There is always going to be a person who is just better than you at something. We have heard it, seen it, and experienced it firsthand our entire lives. There is that person who is involved in more clubs, that guy who seems more passionate and more sure about their future goals, or that girl who can basically tell her life story to a complete stranger without being the socially awkward turtle that basically would rather shut her mouth than let someone know what she is actually thinking.
We have all been there, haven't we? Why couldn't be that better person?
Then why is it that sometimes I feel alone in this battle between accepting who I am and believing I am not good enough to go any further?
When I was younger, I was the type of person who didn't tell anyone what type of religion that my family practiced because I was worried about being judged. What girl wants to tell everyone in her Catholic school that she wasn't like the rest of them? For example, at Ash Wednesday Mass during school, I saw proud people going around school with their ashes on their forehead and proclaiming how proud they were in their beliefs. But there I was, petrified to express my own.
Why is it so hard to be different? Why are we sometimes terrified to shout out "This is who I am. Accept it or leave it"?

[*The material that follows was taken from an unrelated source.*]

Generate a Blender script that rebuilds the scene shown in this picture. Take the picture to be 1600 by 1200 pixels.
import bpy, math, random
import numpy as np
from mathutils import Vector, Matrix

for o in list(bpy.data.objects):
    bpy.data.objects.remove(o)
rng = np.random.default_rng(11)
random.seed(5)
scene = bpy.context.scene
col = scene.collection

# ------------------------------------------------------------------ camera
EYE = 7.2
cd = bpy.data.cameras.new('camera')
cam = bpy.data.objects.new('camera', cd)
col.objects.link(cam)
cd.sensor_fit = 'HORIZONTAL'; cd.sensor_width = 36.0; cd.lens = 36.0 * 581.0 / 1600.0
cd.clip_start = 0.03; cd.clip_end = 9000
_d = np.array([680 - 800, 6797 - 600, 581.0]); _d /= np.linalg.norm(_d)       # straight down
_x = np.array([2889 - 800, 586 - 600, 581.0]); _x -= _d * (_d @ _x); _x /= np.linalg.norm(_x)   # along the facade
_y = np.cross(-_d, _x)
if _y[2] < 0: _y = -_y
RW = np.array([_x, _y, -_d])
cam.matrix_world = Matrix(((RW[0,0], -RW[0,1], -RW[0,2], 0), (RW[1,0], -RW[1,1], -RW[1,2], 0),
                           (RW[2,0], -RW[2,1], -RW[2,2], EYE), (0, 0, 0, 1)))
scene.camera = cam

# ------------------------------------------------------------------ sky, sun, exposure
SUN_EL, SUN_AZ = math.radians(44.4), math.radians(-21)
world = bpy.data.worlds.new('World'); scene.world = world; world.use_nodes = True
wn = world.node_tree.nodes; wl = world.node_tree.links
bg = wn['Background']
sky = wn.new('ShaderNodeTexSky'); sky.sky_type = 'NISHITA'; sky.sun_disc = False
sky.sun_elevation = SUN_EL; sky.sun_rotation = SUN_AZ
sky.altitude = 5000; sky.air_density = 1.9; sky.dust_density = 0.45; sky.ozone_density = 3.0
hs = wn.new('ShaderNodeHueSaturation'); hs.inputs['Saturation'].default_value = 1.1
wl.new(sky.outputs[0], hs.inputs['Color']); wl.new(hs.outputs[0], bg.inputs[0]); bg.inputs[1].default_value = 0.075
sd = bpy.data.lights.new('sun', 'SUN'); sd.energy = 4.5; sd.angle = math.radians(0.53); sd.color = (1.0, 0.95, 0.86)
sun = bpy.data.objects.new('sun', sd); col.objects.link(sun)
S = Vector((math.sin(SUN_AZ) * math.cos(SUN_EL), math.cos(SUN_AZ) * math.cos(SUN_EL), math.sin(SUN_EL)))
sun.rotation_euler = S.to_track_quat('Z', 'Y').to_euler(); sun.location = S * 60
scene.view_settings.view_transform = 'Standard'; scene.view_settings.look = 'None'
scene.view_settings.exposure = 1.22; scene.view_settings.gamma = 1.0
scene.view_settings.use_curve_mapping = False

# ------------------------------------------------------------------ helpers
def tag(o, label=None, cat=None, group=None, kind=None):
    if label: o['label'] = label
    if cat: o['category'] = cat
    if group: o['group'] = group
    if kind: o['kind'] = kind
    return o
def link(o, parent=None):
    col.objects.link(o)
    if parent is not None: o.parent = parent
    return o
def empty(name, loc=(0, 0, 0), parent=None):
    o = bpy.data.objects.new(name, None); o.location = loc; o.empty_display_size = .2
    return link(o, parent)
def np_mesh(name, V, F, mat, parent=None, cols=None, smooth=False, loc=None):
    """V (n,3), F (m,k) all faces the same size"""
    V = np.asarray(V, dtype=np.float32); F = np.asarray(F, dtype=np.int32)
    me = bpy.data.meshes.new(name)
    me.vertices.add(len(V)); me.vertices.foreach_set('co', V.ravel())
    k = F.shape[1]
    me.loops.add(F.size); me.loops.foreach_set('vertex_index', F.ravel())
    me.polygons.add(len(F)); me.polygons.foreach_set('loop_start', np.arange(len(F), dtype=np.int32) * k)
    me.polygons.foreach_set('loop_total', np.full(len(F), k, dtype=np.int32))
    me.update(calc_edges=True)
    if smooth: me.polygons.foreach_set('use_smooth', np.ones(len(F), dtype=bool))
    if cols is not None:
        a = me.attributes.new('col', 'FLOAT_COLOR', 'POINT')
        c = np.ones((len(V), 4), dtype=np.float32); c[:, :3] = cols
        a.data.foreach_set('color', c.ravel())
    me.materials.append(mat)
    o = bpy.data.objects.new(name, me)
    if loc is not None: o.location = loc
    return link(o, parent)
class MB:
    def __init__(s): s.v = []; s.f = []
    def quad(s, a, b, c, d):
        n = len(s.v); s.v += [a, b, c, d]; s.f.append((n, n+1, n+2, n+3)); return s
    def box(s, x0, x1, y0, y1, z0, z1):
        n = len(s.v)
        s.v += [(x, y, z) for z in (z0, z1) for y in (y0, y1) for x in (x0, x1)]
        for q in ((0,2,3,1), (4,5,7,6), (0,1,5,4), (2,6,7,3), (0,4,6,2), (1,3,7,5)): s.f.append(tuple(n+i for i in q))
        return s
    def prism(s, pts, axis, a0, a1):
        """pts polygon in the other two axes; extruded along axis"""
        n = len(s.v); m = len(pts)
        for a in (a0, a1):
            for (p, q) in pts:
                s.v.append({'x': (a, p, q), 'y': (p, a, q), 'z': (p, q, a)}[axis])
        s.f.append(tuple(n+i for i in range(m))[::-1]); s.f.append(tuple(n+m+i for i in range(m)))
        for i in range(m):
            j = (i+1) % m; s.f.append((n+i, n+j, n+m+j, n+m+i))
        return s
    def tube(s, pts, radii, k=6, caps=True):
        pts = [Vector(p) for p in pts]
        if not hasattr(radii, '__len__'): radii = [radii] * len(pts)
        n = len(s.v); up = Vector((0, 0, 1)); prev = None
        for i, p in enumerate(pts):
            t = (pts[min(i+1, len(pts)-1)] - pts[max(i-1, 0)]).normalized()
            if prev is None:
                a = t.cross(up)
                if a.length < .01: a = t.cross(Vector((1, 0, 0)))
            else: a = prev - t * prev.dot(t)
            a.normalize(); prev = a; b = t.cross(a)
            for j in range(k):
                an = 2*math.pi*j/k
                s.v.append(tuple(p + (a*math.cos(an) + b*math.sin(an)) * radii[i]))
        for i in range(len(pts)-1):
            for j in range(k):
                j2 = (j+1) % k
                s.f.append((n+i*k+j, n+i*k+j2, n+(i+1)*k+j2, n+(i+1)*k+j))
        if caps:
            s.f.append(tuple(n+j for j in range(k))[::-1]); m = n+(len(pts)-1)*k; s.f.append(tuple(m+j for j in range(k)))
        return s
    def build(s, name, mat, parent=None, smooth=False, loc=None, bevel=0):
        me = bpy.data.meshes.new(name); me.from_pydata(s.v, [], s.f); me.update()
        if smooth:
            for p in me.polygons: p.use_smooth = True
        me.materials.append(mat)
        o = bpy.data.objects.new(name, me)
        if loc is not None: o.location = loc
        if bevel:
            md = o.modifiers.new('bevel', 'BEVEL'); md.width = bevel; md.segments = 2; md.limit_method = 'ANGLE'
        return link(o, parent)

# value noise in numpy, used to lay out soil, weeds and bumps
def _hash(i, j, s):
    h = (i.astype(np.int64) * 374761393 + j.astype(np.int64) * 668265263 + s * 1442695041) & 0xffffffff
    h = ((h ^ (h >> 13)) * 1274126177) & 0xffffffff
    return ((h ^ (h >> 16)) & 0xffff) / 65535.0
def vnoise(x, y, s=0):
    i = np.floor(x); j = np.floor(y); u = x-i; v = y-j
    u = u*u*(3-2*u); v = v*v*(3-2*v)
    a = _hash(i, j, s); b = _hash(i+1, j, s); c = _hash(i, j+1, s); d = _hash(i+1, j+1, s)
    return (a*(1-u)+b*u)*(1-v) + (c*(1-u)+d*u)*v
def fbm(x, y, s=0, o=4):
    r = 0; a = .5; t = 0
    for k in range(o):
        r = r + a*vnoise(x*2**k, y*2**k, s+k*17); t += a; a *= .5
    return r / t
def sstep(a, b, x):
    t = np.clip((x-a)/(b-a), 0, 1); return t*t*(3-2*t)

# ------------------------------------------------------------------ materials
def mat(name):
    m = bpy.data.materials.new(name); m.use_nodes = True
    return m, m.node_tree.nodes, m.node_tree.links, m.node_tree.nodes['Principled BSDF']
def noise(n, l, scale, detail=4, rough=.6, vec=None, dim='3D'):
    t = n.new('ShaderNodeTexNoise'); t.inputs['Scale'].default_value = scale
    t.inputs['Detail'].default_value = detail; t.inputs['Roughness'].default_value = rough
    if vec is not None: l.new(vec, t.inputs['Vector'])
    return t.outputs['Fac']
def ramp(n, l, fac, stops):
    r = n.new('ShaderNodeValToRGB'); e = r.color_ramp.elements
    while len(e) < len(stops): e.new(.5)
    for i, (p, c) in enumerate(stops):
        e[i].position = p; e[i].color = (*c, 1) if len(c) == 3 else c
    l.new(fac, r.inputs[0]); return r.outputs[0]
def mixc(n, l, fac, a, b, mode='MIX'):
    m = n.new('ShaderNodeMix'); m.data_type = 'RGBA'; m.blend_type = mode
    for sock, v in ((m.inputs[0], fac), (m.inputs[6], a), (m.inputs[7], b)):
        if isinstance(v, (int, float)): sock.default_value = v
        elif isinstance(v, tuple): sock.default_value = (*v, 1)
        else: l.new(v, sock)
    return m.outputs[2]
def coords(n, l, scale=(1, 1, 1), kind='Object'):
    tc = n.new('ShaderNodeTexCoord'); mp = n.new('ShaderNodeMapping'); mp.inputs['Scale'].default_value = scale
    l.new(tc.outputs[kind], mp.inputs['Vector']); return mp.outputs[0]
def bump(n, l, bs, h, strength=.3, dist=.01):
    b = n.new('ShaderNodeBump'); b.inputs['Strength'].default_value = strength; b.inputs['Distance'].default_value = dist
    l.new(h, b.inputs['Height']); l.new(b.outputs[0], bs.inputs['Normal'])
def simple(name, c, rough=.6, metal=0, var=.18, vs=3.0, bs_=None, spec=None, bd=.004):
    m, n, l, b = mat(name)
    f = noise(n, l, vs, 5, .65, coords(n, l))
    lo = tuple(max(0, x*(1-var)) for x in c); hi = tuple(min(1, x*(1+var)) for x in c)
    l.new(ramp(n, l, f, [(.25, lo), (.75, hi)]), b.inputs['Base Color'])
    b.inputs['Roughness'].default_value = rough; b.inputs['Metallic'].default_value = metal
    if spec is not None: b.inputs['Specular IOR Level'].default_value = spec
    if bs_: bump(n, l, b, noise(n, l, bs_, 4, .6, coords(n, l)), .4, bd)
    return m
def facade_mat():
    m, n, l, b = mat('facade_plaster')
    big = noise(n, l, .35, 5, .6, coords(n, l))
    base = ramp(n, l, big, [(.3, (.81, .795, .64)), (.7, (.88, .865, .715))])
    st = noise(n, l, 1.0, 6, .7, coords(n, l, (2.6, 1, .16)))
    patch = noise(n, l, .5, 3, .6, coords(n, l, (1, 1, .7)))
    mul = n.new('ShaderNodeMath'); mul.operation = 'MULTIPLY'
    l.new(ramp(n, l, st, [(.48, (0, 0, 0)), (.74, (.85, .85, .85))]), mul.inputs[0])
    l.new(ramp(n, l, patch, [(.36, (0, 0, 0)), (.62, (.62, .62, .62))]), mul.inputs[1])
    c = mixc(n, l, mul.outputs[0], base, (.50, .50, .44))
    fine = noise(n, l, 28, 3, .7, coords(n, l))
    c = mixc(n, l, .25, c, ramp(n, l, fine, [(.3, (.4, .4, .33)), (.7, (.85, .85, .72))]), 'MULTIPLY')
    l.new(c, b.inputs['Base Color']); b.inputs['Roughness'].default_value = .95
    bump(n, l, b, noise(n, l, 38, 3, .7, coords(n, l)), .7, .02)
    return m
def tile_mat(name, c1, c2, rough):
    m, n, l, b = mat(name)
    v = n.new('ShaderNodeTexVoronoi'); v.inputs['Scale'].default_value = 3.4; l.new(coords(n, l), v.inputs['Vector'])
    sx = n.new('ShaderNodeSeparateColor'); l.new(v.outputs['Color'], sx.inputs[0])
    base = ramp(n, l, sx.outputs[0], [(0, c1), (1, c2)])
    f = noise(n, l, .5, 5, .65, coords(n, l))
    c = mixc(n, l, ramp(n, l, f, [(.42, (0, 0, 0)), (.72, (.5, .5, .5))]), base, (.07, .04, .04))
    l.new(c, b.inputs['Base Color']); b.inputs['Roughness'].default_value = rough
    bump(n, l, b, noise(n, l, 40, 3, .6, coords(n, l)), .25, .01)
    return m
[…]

I cannot tell you how many times where I would have a conversation with someone, waiting to get a gauge on how they think I should feel about the topic and just go with their opinion. Did it matter if I actually felt that way? Of course! But I just wanted to feel as if I wasn't wrong...if I wasn't different.
But writing this now, I type the words to realize that I am basically lying to myself if I think that fitting in is the best way to live. Being quiet and not expressing who I am is not who I really want to be. I want to be goofy and not be afraid to tell jokes, just because people might not think they are funny. I want to be nerdy and say some irrelevant fact about the color pink in the middle of the conversation.
In the past couple months, I realized that people don't really see when they look at me. And that's not even their fault. I created this barrier so tall and heavy, expecting someone to break down my walls when I had a perfectly good door from my side that I could've let people in.
Basically, I am trying to say that different can be scary. Everybody hates change. But if we don't give ourselves the opportunity to grow with this difference, we lose the chance at learning about others around us and at keeping true to ourselves. What good are we if we decide that we aren't good enough?